Artículo de Jesús Andreu publicado en El Huffington Post el 1 de agosto de 2015
Entre las pocas noticias positivas que nos suministra la educación superior española, hace pocas semanas se hizo pública la buena posición en la que se situaban algunas de nuestras universidades por áreas de conocimiento, computando hasta un total de nueve centros en el top 50 del ránking QS.
Así, por ejemplo, la facultad de Arquitectura de la Politécnica de Barcelona o la de Veterinaria de la UAB se ubicaban incluso entre las 25 mejores a nivel global, y la facultad de Economía de la Universidad Carlos III de Madrid aparecía en trigésimo octavo lugar.
Sin pretensión de minusvalorar esta noticia, es indudable que a la universidad española aún le queda un largo trecho para ponerse a la altura que debería ocupar, en virtud de la riqueza y peso internacional del país. Cabría esbozar una mínima genealogía para identificar las razones de esta situación, al menos desde la Ley de Reforma Universitaria de 1983 (LRU) hasta la modificación, en 2007, de la Ley de 2001, que sirvió para acomodar el sistema al Espacio Europeo de Educación Superior; un extenso intervalo que parece no haber bastado para modernizar la academia.
Ciertamente, la tasa formativa ha venido experimentando un crecimiento sostenido, hasta estabilizarse en un 30% de graduados; un porcentaje que nos asimila al de las naciones de la OCDE pero que resulta lógico, debido a la progresiva prosperidad social alcanzada. Sin embargo, a juzgar por los indicadores internacionales, los déficits aparecen a la hora de medir los niveles de rendimiento y excelencia.
Cabe intuir que la buena voluntad de los agentes involucrados queda diluida por unas estructuras académicas burocratizadas que no ofrecen incentivos institucionales ni económicos, lo que ahuyenta a los mejores.
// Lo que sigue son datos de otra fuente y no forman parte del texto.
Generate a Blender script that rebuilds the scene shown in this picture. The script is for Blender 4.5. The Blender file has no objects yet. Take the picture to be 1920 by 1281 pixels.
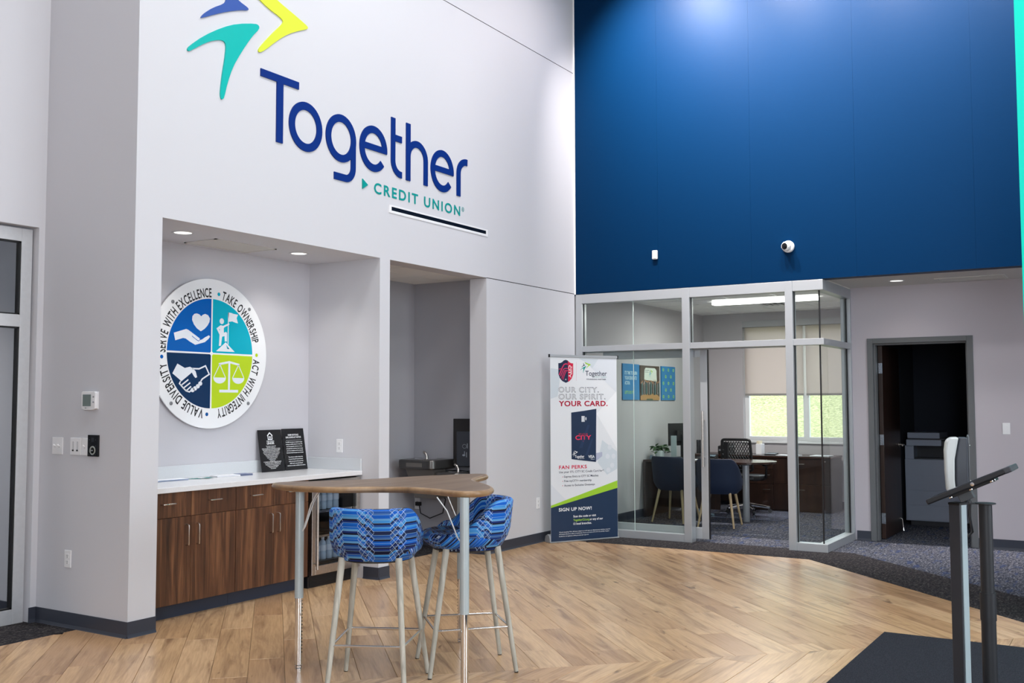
import bpy, bmesh, math, random
from mathutils import Vector, Matrix
random.seed(7)
S = bpy.context.scene
COL = S.collection
PI = math.pi

# ------------------------------------------------------------------ camera, world, sun, area lights, exposure
F_PX = 1909.55
cam = bpy.data.cameras.new('camera')
cam.sensor_fit = 'HORIZONTAL'; cam.sensor_width = 36.0
cam.lens = F_PX / 1920 * 36.0
cam.clip_end = 300
co = bpy.data.objects.new('camera', cam); COL.objects.link(co)
yaw, pitch, roll = 0.556955, 0.0593629, 0.0020712
fwd = Vector((-math.sin(yaw) * math.cos(pitch), math.cos(yaw) * math.cos(pitch), math.sin(pitch)))
rgt = Vector((math.cos(yaw), math.sin(yaw), 0)); dwn = fwd.cross(rgt)
r2 = math.cos(roll) * rgt + math.sin(roll) * dwn
d2 = -math.sin(roll) * rgt + math.cos(roll) * dwn
mw = Matrix((r2, -d2, -fwd)).transposed().to_4x4(); mw.translation = (0, 0, 1.5)
co.matrix_world = mw
S.camera = co

W = bpy.data.worlds.new('sky'); S.world = W; W.use_nodes = True
bg = W.node_tree.nodes['Background']
bg.inputs[0].default_value = (0.80, 0.90, 1.0, 1); bg.inputs[1].default_value = 4.0

S.view_settings.view_transform = 'Standard'; S.view_settings.look = 'None'
S.view_settings.gamma = 1.0; S.view_settings.use_curve_mapping = False
S.view_settings.exposure = 0.0

def light(kind, name, loc, energy, color=(1, 1, 1), aim=None, **kw):
    d = bpy.data.lights.new(name, kind); d.energy = energy; d.color = color
    for k, v in kw.items(): setattr(d, k, v)
    o = bpy.data.objects.new(name, d); COL.objects.link(o); o.location = loc
    if aim is not None:
        o.rotation_euler = (Vector(aim) - Vector(loc)).to_track_quat('-Z', 'Y').to_euler()
    return o
light('SUN', 'sun', (0, 0, 30), 12.5, (1.0, 0.95, 0.86), aim=(22, 8, 0), angle=0.01)
# daylight through the tall glazing of the right-hand and rear walls
light('AREA', 'daylight_right', (7.45, 5.35, 3.1), 300, (0.94, 0.965, 1.0), aim=(-5.5, 5.35, 2.7), shape='RECTANGLE', size=4.7, size_y=4.6)
light('AREA', 'daylight_rear', (2.2, -4.4, 2.9), 290, (0.90, 0.94, 1.0), aim=(2.2, 8, 2.9), shape='RECTANGLE', size=2.3, size_y=4.4)

# ------------------------------------------------------------------ helpers
def lin(c):
    r = []
    for v in c:
        v /= 255.0
        r.append(v / 12.92 if v <= 0.04045 else ((v + 0.055) / 1.055) ** 2.4)
    return (r[0], r[1], r[2], 1.0)

class NT:
    def __init__(s, name):
        s.m = bpy.data.materials.new(name); s.m.use_nodes = True
        s.t = s.m.node_tree; s.n = s.t.nodes; s.l = s.t.links
        s.b = s.n['Principled BSDF']; s.out = s.n['Material Output']
    def add(s, typ, **kw):
        n = s.n.new(typ)
        for k, v in kw.items(): setattr(n, k, v)
        return n
    def lk(s, a, b): s.l.new(a, b)
    def put(s, sock, v):
        if hasattr(v, 'is_linked') or hasattr(v, 'links'): s.l.new(v, sock)
        else: sock.default_value = v
    def math(s, op, a, b=0.0, c=None):
        n = s.n.new('ShaderNodeMath'); n.operation = op
        s.put(n.inputs[0], a); s.put(n.inputs[1], b)
        if c is not None: s.put(n.inputs[2], c)
        return n.outputs[0]
    def mix(s, f, a, b, mode='MIX'):
        n = s.n.new('ShaderNodeMix'); n.data_type = 'RGBA'; n.blend_type = mode
        s.put(n.inputs[0], f); s.put(n.inputs[6], a); s.put(n.inputs[7], b)
        return n.outputs[2]
    def ramp(s, f, stops, const=False):
        n = s.n.new('ShaderNodeValToRGB'); cr = n.color_ramp
        if const: cr.interpolation = 'CONSTANT'
        while len(cr.elements) < len(stops): cr.elements.new(0.5)
        for e, (p, c) in zip(cr.elements, stops): e.position = p; e.color = c
        s.put(n.inputs[0], f); return n.outputs[0]
    def coords(s, out='Object', scale=(1, 1, 1), offset=None):
        tc = s.n.new('ShaderNodeTexCoord'); mp = s.n.new('ShaderNodeMapping')
        mp.inputs['Scale'].default_value = scale
        s.lk(tc.outputs[out], mp.inputs[0])
        if offset is not None: s.put(mp.inputs['Location'], offset)
        return mp.outputs[0]
    def noise(s, vec, scale, detail=4, rough=0.5, dist=0.0):
        n = s.n.new('ShaderNodeTexNoise'); s.lk(vec, n.inputs['Vector'])
        n.inputs['Scale'].default_value = scale; n.inputs['Detail'].default_value = detail
        n.inputs['Roughness'].default_value = rough; n.inputs['Distortion'].default_value = dist
        return n.outputs['Fac']
    def bump(s, h, strength, dist=0.002):
        n = s.n.new('ShaderNodeBump'); n.inputs['Strength'].default_value = strength
        n.inputs['Distance'].default_value = dist; s.put(n.inputs['Height'], h)
        s.lk(n.outputs[0], s.b.inputs['Normal'])

MATS = {}
def mat(name, c, rough=0.5, metal=0.0, spec=0.5, noise=None, bump=None, coat=0.0):
    if name in MATS: return MATS[name]
    k = NT(name); c = lin(c) if max(c[:3]) > 1.0 else (*c[:3], 1)
    k.b.inputs['Base Color'].default_value = c
    k.b.inputs['Roughness'].default_value = rough; k.b.inputs['Metallic'].default_value = metal
    k.b.inputs['Specular IOR Level'].default_value = spec
    if coat: k.b.inputs['Coat Weight'].default_value = coat
    if noise:
        f = k.noise(k.coords('Object'), noise[0], 3)
        dk = tuple(v * (1 - noise[1]) for v in c[:3]) + (1,); lt = tuple(min(1, v * (1 + noise[1])) for v in c[:3]) + (1,)
        k.lk(k.ramp(f, [(0.3, dk), (0.7, lt)]), k.b.inputs['Base Color'])
    if bump: k.bump(k.noise(k.coords('Object'), bump[0], 3), bump[1])
    MATS[name] = k.m; return k.m
def emit(name, c, s):
    if name in MATS: return MATS[name]
    k = NT(name); e = k.add('ShaderNodeEmission'); e.inputs[0].default_value = lin(c); e.inputs[1].default_value = s
    k.lk(e.outputs[0], k.out.inputs[0]); MATS[name] = k.m; return k.m
def glass(name, tint, gl=0.02, rough=0.0, opac=0.0):
    k = NT(name); k.n.remove(k.b)
    tr = k.add('ShaderNodeBsdfTransparent'); tr.inputs[0].default_value = (*tint, 1)
    g = k.add('ShaderNodeBsdfGlossy'); g.inputs['Roughness'].default_value = rough
    fr_ = k.add('ShaderNodeFresnel'); fr_.inputs[0].default_value = 1.38; ge = k.add('ShaderNodeNewGeometry')
    fo = k.math('MULTIPLY', fr_.outputs[0], k.math('SUBTRACT', 1.0, ge.outputs['Backfacing']))     # one reflection per pane, from its outer face
    mx = k.add('ShaderNodeMixShader'); k.lk(fo, mx.inputs[0]); k.lk(tr.outputs[0], mx.inputs[1]); k.lk(g.outputs[0], mx.inputs[2])
    k.lk(mx.outputs[0], k.out.inputs[0]); MATS[name] = k.m; return k.m

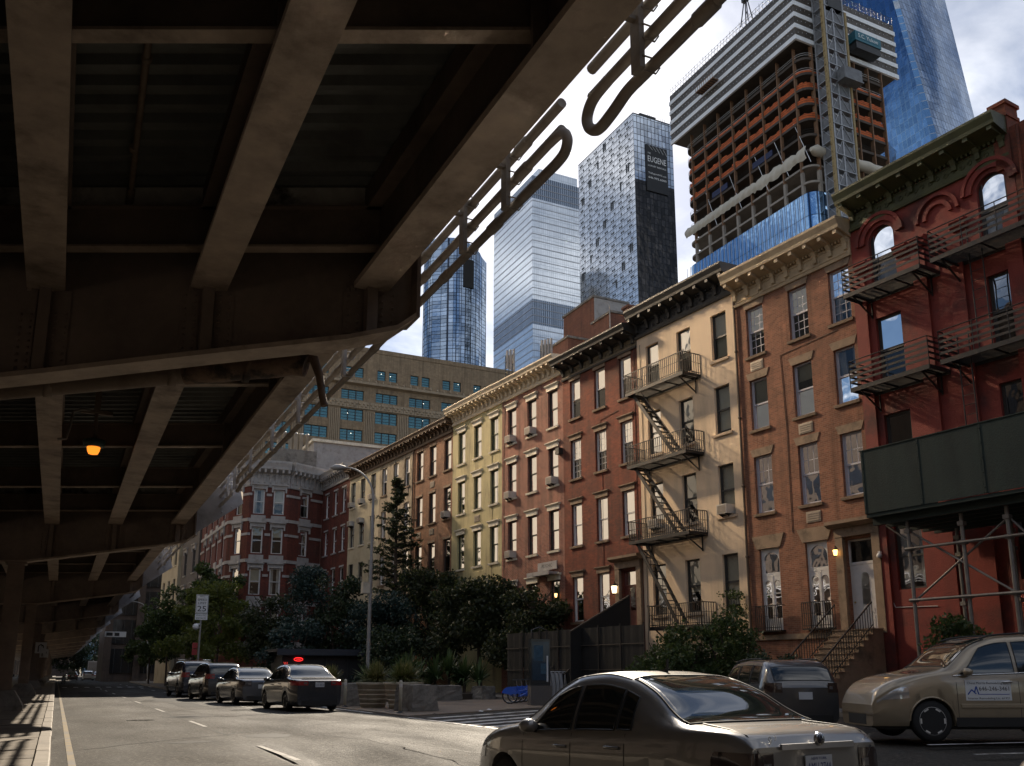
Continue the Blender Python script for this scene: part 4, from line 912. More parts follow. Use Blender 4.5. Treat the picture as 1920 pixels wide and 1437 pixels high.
def front_door(t, x, z, w, h, mat_, arched, surround):
    o_ = MB(); o_.box(-w / 2, w / 2, -.24, -.18, 0, h * .72); d = o_.build('door', mat_, t, (x, 0, z))
    pn = MB()
    for (a, b_, c, e) in ((-.3, .3, .12, .55), (-.3, .3, .65, .8)): pn.box(a, b_, -.18, -.165, c, e)
    pn.build('door_panel', mat_, d)
    g_ = MB(); k = 10; g_.add([(-.17, -.17, .95), (.17, -.17, .95)] + [(.17 * cos(pi * i / k), -.17, 1.95 + .17 * sin(pi * i / k)) for i in range(k + 1)], [tuple(range(k + 3))]); g_.build('door_glass', win_glass, d)
    tr_ = MB(); tr_.box(-w / 2, w / 2, -.23, -.16, h * .72, h * .72 + .1); tr_.box(-w / 2, -w / 2 + .08, -.23, -.16, h * .72 + .1, h); tr_.box(w / 2 - .08, w / 2, -.23, -.16, h * .72 + .1, h); tr_.box(-w / 2 + .08, w / 2 - .08, -.23, -.16, h - .07, h); tr_.build('transom_frame', mat_, d)
    g_ = MB(); g_.quad((-w / 2 + .08, -.2, h * .72 + .1), (w / 2 - .08, -.2, h * .72 + .1), (w / 2 - .08, -.2, h - .07), (-w / 2 + .08, -.2, h - .07)); g_.build('transom_pane', win_glass, d)
    g_ = MB(); g_.box(-w / 2, w / 2, -.9, -.85, 0, h); g_.build('interior', dark_hole, d)
    kb = MB(); kb.lathe([(.01, -.02), (.035, 0), (.03, .03), (.005, .04)], (w / 2 - .12, -.17, 1.05), 8, axis='y'); kb.build('knob', mk('brass', (.5, .36, .12), .3, .9), d)
    s_ = MB(); hw = w / 2
    s_.box(-hw - .34, -hw - .01, .004, .16, -.1, h + .1); s_.box(hw + .01, hw + .34, .004, .16, -.1, h + .1); s_.box(-hw - .34, hw + .34, .004, .18, h + .1, h + .45)
    s_.extr([(.004, h + .45), (.3, h + .45), (.5, h + .56), (.5, h + .68), (.004, h + .74)], 'x', -hw - .5, hw + .5); s_.build('door_surround', surround, t, (x, 0, z))
    return d
front_door(h_br, 21.5 - U, 2.75, 1.24, 3.35, fr_white, True, stone_b)
door_red = mk('door_dark_red', (0.12, 0.03, 0.022), .5, var=.15, scale=3)
front_door(h_dk, 34.85 - 33.8, 3.3, 1.3, 2.9, door_red, False, stone_b)
def lamp_wall(t, x, y, z, s=1.0, strength=6, col=(1, .72, .38)):
    m = MB(); m.tube([(x, 0, z + .1 * s), (x, y, z + .34 * s), (x, y, z + .27 * s)], .014, 5); m.lathe([(.02, .27 * s), (.10 * s, .2 * s), (.11 * s, .19 * s), (.02, .19 * s)], (x, y, z), 8); m.lathe([(.03, -.06 * s), (.06 * s, -.04 * s), (.06 * s, -.02 * s), (.02, -.02 * s)], (x, y, z), 8); m.build('wall_lamp', iron_b, t)
    g_ = MB(); g_.lathe([(.055 * s, -.02 * s), (.085 * s, .17 * s), (.08 * s, .19 * s)], (x, y, z), 8); g_.build('lamp_glass', emit('lamp_glow_%d' % (strength * 10), col, strength), t)
lamp_wall(h_br, 22.35 - U, .3, 5.55, 1.0, 3, (1, .55, .15)); lamp_wall(h_dk, 35.75 - 33.8, .28, 5.15, 1.7, 2.2, (1, .8, .5))
lamp_wall(h_bw, 41.0 - 40.4, .2, 5.3, 1.0, 2, (1, .55, .2))
def stoop(t, x, z, w, n, run, mat_):
    st = MB(); rise = z / n
    for k in range(n):
        m = MB(); y1 = .5 + run * (k + 1); zt_ = z - rise * k
        m.box(x - w / 2, x + w / 2, .2 if k == 0 else .5 + run * k - .0, y1, 0.1, zt_); m.box(x - w / 2 - .03, x + w / 2 + .03, (.2 if k == 0 else .5 + run * k + .003), y1 + .03, zt_, zt_ + .04); m.build('step', mat_, t)
    for s in (-1, 1):
        m = MB(); xx = x + s * (w / 2 - .06); ya, yb = .5 + run * .5, .5 + run * n
        m.beam((xx, ya, z + .95), (xx, yb, .95 + rise), .045, .04); m.beam((xx, ya, z + .18), (xx, yb, .18 + rise), .025, .025); k = int((yb - ya) / .13)
        for i in range(k + 1):
            f = i / k; y = ya + (yb - ya) * f; zz_ = z + (rise - z) * f; m.box(xx - .01, xx + .01, y - .01, y + .01, zz_, zz_ + .95)
        m.box(xx - .03, xx + .03, yb - .03, yb + .03, .05, 1.25); m.build('stair_rail', iron_b, t)
stoop(h_br, 21.5 - U, 2.75, 1.7, 13, .27, stone_b)
stoop(h_dk, 34.85 - 33.8, 3.3, 1.7, 15, .27, stone_b)
m = MB(); m.box(26.9 - U, 22.5 - U, .02, .09, 2.55, 2.75); m.build('water_table', stone_b, h_br)
# sign and canopy of the orange brick house
m = MB(); m.box(.5, 2.6, .05, .75, 6.55, 6.68); m.box(.45, 2.65, .7, .78, 6.5, 6.72); m.build('canopy', stone_grey, h_bw)
sg = MB(); sg.box(.55, 2.45, .12, .17, 6.85, 7.3); sgn = sg.build('sign_board', stone_grey, h_bw)
lettering('PSYCHIC', .26, fr_dark, sgn, (1.5, .175, 7.08), (radians(90), 0, pi))
# ------------------------------------------------------------------ sidewalk shed
sh = thing('sidewalk_shed', 'dark green plywood sidewalk shed on steel tube scaffolding before red house', 'scaffold', fp(8), FROT)
shed_g = mk('shed_green_ply', (0.018, 0.031, 0.025), .75, var=.45, scale=1.2, fine=20, bmp=.3, dirt=(.03, .038, .032), dirt_amt=.5, stretch=(1.5, 1.5, .35))
tube_m = mk('galvanised_tube', (0.22, 0.205, 0.19), .45, .5, var=.2, scale=3, dirt=(.15, .12, .1), dirt_amt=.5)
X0 = 18.1 - 8
for k in range(5):
    m = MB(); a = X0 - 1.22 * (k + 1) * 1.6; m.box(a + .006, a + 1.95 - .006, 4.0, 4.03, 6.12, 8.12); m.build('plywood_panel', shed_g, sh)
for k in range(2): m = MB(); m.box(X0 - .005, X0 + .025, 4.0 - 1.9 * (k + 1) + .01, 4.0 - 1.9 * k - .006, 6.12, 8.12); m.build('plywood_panel', shed_g, sh)
for k in range(6):
    xx = X0 - .04 - 1.953 * k; m = MB(); m.box(xx - .03, xx + .03, 4.03, 4.05, 6.14, 8.10)
    for q in range(5): m.lathe([(.02, .0), (.02, .012), (.005, .016)], (xx, 4.05, 6.3 + .42 * q), 6, axis='y')
    m.build('batten', shed_g, sh)
m = MB(); m.box(X0 - 9.7, X0 + .03, 3.98, 4.06, 8.12, 8.15); m.build('capping_board', shed_g, sh)
m = MB(); m.box(X0 - 9.7, X0 - .01, .3, 3.99, 6.0, 6.1)
for k in range(6): m.box(X0 - 9.7, X0 - .02, .5 + .62 * k, .62 + .62 * k, 5.78, 6.0)
m.build('shed_deck', shed_g, sh)
for x in (17.1, 15.35, 14.0, 12.2):
    for y in (3.4, .9):
        m = MB(); m.tube([(x - 8, y, .1), (x - 8, y, 5.8)], .058, 10); m.box(x - 8.12, x - 7.88, y - .12, y + .12, .1, .14); p = m.build('scaffold_post', tube_m, sh)
        for z in (3.4, 4.95, 5.5): c = MB(); c.box(x - 8.09, x - 7.91, y - .09, y + .09, z - .06, z + .06); c.build('clamp', tube_m, p)
for z in (3.4, 4.95):
    m = MB(); m.tube([(17.2 - 8, 3.49, z), (11 - 8, 3.49, z)], .045, 8); m.build('scaffold_ledger', tube_m, sh)
for a, b_ in (((17.1, 5.5), (14.0, 3.4)), ((17.1, 3.4), (14.0, 5.5)), ((17.9, 5.8), (16.9, 5.0)), ((14.0, 5.5), (12.2, 3.4))):
    m = MB(); m.tube([(a[0] - 8, 3.33, a[1]), (b_[0] - 8, 3.33, b_[1])], .035, 8); m.build('scaffold_brace', tube_m, sh)
# ------------------------------------------------------------------ corner block with bay front
cb = thing('corner_block', 'deep red brick corner building with white stone bands and cornice', 'building', (0, 0, 0))
P_ = [fp(79.62), Vector((17.3, 80.2, 0)), Vector((13.9, 80.6, 0)), Vector((12.6, 83.2, 0)), Vector((12.2, 97, 0))]
for i, (a, b_) in enumerate(zip(P_[:-1], P_[1:])):
    d = b_ - a; Lg = d.length; rz = atan2(d.y, d.x)
    # local x along a->b, y must point outward (towards the street): outward = right-hand side seen from above of b->a
    cols = {0: [2.0] if Lg > 3 else [Lg / 2], 1: [.9, 2.6], 2: [1.45], 3: [2, 5, 8, 11]}[i]
    rz_ = atan2(-d.y, -d.x); org = b_                       # run from b to a so that +y... is checked below
    nrm = Vector((-(-d.y), -d.x, 0)).normalized()
    base, rot, flip = (a, rz, False)
    if Vector((-d.y, d.x, 0)).dot(Vector((0, 0, 0)) - (a + b_) / 2) < 0: base, rot, flip = (b_, rz_, True)
    rowsc = [(15.0, 2.2), (11.5, 2.3), (7.9, 2.3), (4.3, 2.2)]
    xs = [(Lg - c if flip else c) for c in cols]; ww = .95
    fac = bpy.data.objects.new('facade', wall_mesh(0, Lg, -.02, 18.2, [(x - ww / 2, x + ww / 2, z, z + h) for x in xs for z, h in rowsc]).mesh('facade', br_corner)); COL.objects.link(fac)
    fac.parent = cb; fac.location = base; fac.rotation_euler = (0, 0, rot)
    for r_i, (z, h) in enumerate(rowsc):
        for x in xs: add_window(fac, x, z, ww, h, 'plain', fr_white, B1[(r_i + int(x)) % 4], None, ('pediment', stone_grey))
    def band(x0_, x1_, y1_, z0_, z1_):
        if x1_ - x0_ > .02: q_ = MB(); q_.box(x0_, x1_, .003, y1_, z0_, z1_); q_.build('stone_band', stone_grey, fac)
    for z in (16.6, 14.3, 13.05, 10.7, 9.45, 7.1, 5.9):
        xs2 = sorted([(x - ww / 2 - .14, x + ww / 2 + .14) for x in xs]); cur = 0.0
        if not any(zz_ - .1 < z < zz_ + h_ + .3 for zz_, h_ in rowsc): band(0, Lg, .07, z, z + .28)
        else:
            for a_, e_ in xs2: band(cur, a_, .07, z, z + .22); cur = e_
            band(cur, Lg, .07, z, z + .22)
    for x in xs:
        for z in (14.0, 10.5, 6.9): band(x - .62, x + .62, .10, z, z + .85)
    band(0, Lg, .11, 3.1, 3.9)
    cornice(fac, Lg, 17.5, 19.7, stone_grey, stone_grey, max(4, int(Lg / .45)), .75, True, 0, False)
m = MB(); m.prism([(p.x, p.y) for p in P_] + [(30, 97), (30, 80)], 18.0, 18.35); m.build('roof', roof_m, cb)
m = MB(); m.box(13.5, 22, 82.5, 86, 18.35, 19.9); m.build('parapet', conc2, cb)
pot_m = mk('chimney_pot_zinc', (.45, .43, .40), .4, .6)
for k in range(6): m = MB(); m.lathe([(.14, 0), (.14, 1.6), (.2, 1.62), (.2, 1.75), (.1, 1.8)], (17.0 + .55 * k, 85, 22.1), 10); m.build('chimney_pot', pot_m, cb)
m = MB(); m.box(16.3, 20.6, 84.4, 86.4, 18.4, 22.1); m.build('chimney_stack', conc2, cb)
rb = thing('rooftop_shed', 'pale rendered rooftop shed catching light behind the cornices', 'rooftop shed', (24, 92, 0))
m = MB(); m.box(-2.5, 5.0, -2.5, 4, 17, 24.4); m.build('shed_wall', stone_grey, rb); m = MB(); m.box(-2.7, 5.2, -2.7, 4.2, 24.4, 24.7); m.build('shed_roof', stone_w, rb)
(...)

Podría pensarse asimismo que la proliferación de universidades al amparo de las CCAA ha contribuido a generar una red sobredimensionada y, por ende, ineficaz y poco competitiva.
No obstante, en rigor, el problema no está en el número: téngase en cuenta que, mientras España cuenta con 50 universidades públicas, Reino Unido tiene 124, Alemania 88, Francia 80 e Italia 61. La disfuncionalidad se encuentra en otro aspecto, más operativo que cuantitativo: en un modelo de contratación que, desde la citada LRU, ha favorecido la endogamia, hasta el punto de que, en la actualidad, el 73% de nuestros profesores universitarios ejercen en los centros en los que estudiaron, propiciando el apoltronamiento de perfiles docentes que no han abandonado el terruño donde se formaron. Se trata de una tendencia que ni siquiera la creación de la ANECA ha podido corregir, y hay incluso quienes insinúan que la ha acentuado.
Con todo, resultaría inmerecido no valorar los esfuerzos de innumerables profesionales y departamentos que todavía logran que la producción científica española sea la décima del mundo (así como, por cierto, no demandar en este punto al sector privado un esfuerzo mayor de inversión en I+D). A su vez, sería también injusto ignorar las medidas gubernamentales emprendidas para mejorar la calidad de la educación superior.
En este sentido, pese a las protestas que ha suscitado, resultaba más que oportuno reducir los grados a ciclos de tres años y aproximarnos a los itinerarios más flexibles que rigen en la UE. Es sabido que, en paralelo, se están tramitando reformas en los procesos de acreditación de la ANECA para garantizar criterios de mayor neutralidad y transparencia.
Y finalmente, hay que destacar el impulso dado a la apertura exterior -reflejado en elServicio Español para la Internacionalización de la Educación– como clave indispensable para escalar en los ránkings de prestigio. Nada mejor para el conocimiento que fomentar la movilidad académica, facilitar estancias en el extranjero y atraer talento. Aparte de que, como decía Pio Baroja, el nacionalismo (léase, la endogamia) “se cura viajando”.